The Differences Between a Dog Playing or Being Aggressive

By Valdette Muller| October 8, 2018 | Blog

When does a dog go from being playful to exhibiting aggressive behaviour?

For dogs, learning how to play starts when they are around 2 weeks old when puppies first play with their siblings, this early play is a critical part of their social development.

Early playtime teaches puppies communication and self-control.

When your puppy starts to get a bit older, understand that they have not lost their playful tendencies completely. This adolescent stage of development forms just as important a part of play as in their younger years and also teaches discipline in play.
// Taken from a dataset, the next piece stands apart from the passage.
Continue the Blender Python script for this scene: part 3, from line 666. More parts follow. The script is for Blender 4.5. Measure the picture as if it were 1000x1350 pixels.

Give your slightly older pup the opportunity to make friends, but be vigilant. It is up to the owner to supervise and make sure your pup is enjoying good-natured play and is not becoming too aggressive with other dogs.

Playful signals

Here are a few signals dogs use to show other dogs they are ready to play and want to interact:

  • Dropping into a “play bow”: You might see your dog put their front legs on the ground and their back end in the air as they face another dog. Really exuberant dogs might even slap their front legs on the ground to show they are ready for a romp.
  • Taking turns: Dogs playing together will sometimes play a form of tag, where they take turns chasing each other.
  • A smile: You might actually see your dog looking as if they are grinning as they race around a dog park with a friend.
  • Exaggerated growling or barking: Puppies “play growl” and your dog might not have outgrown this puppy behavior. It could sound scary, but if this couple with other non-aggressive behaviours show you that your dog and his friend are just having fun then do not be alarmed.
  • Play Biting: This is typically one of the hardest signs for pet parents to accept because we associate biting as a negative behaviour, but this is simply what dogs do. It is not uncommon for one dog to submit and lie on their  back, while the other dog nips at their ears or nose. Both dogs may bare teeth, but as long as there is not aggressive growling, yelps or whimpers your dogs are probably just engaging in playful behaviour.

If you notice that one of the dogs does not feel like playing or messing around and would rather be left alone, it would be best to separate the dogs for a time. This can be common with puppies trying to engage in play with an older dog that just wants to take a nap.

By regularly getting your dog to meet and interact with other dogs, you may lessen the chance that your dog may react negatively to other dogs as they age.

Aggressive signals

A failure to communicate can lead to a breakdown in play. In any play situation, communication needs to be two-sided and both dogs need to be having fun.

Signs of a dog not having fun with added aggression can include:

  • Raised neck or back hairs/hackles (This can indicate your dog is angry or alarmed.)
  • Stiffness in body position
  • Snapping or lunging

If either dog shows these signs, separate them immediately. But be careful! Never get between two fighting dogs.

Make sure to give your dog a break

Too much play can also wind things up for the worse. When roughhousing gets too intense, separate your dog from the other so no one gets hurt.

Give your dogs something to chew on to help distract them.

Consider separating them briefly, by putting them in “timeout” such as ordering them to lay down for a few minutes.

If that does not work, simply separate the dogs by a door for 10 minutes. This might get them to calm down when they are eventually reunited.